The commission's in-house audit team was outsourced in 2012, but the residual commission currently continues to have a role in contracting private-sector auditors to perform the tasks it once undertook itself.

Veto

The Local Audit and Accountability Bill, if passed by Parliament, will replace the remnants of the commission with a new system of local auditing.

Local authorities will need to set up independent panels to make recommendations on who should audit them.

Should councillors opt to veto their panel's recommendations and make their own arrangements, they will have to explain why they have done so in a public statement.

Under the plans, the smallest local public bodes - those spending less than £25,000 a year - will no longer be audited.

The government anticipates that those with marginally higher budgets - largely parish councils - that might nonetheless struggle to afford commercial auditors by themselves will be able to join a new scheme enabling them to buy auditing services in bulk.

Communities Secretary Eric Pickles said: "This government is reining in the quango state, saving taxpayers' money and giving more power to local people."

'Propaganda'

The government believes the reforms will be completed by 2015, cutting public spending by £1.2bn over 10 years.

It aims to maintain the principle that local government auditors must publish "public interest reports" on any serious financial irregularity that comes to their attention, regardless of whether they have been commissioned to look at it, by enabling them to recover "reasonable costs" from the body being audited in such cases.

Ministers also plan to use the legislation to clamp down on local authorities which fall foul of rules governing how they present newsletters to the public.

Under the Code of Recommended Practice on Local Authority Publicity, councils are not meant to distribute material which "emulates commercial newspapers in style or content".

"All local authority publicity should clearly and unambiguously identify itself as a product of the local authority," the code continues.

Better enforcement of the code will "protect the independent free press from unfair competition by town hall newspapers and propaganda", ministers believe.

But Local Government Association chairman Sir Merrick Cockell warned that this measure could have a "profound impact" on how councils communicate with their constituents.

"We've simply not been shown any evidence council publications compete unfairly with local newspapers, and government couldn't find any when it looked into the issue two years ago," Sir Merrick said.

"Before any decision is made on legislation surely an independent review should be undertaken to establish what, if any, impact council publications have on local newspapers."

'Past glories'

The bill also aims to extend referendum powers, enabling taxpayers to block "excessive" tax rises in those parts of the council tax bill determined by local public bodies such as waste disposal authorities and internal drainage boards.

The government published draft legislation containing its reform plans in 2012, which faced extensive scrutiny from a committee of MPs.

The ad hoc committee on the draft Local Audit Bill, comprising MPs with expertise in the field, criticised the government's estimate of the potential savings from their reforms, which they warned could prove to be much lower than predicted.
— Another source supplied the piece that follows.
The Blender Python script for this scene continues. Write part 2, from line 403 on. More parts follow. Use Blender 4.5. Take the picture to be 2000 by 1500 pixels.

The principle that those commissioning the auditors needed to be independent from those being audited has "guided public sector audit for the last 150 years", the committee added.

The MPs urged the government not to abandon this principle as it replaced the Audit Commission.

In late 2012, the commission's 700 in-house auditors were transferred to private-sector firms. Before that, the commission had been outsourcing 30% of its auditing work.

Announcing his decision to abolish the commission in 2010, Mr Pickles told MPs: "It was once a great organisation, and it did make a change to local government."

But the watchdog could not carry on "living on past glories", he said.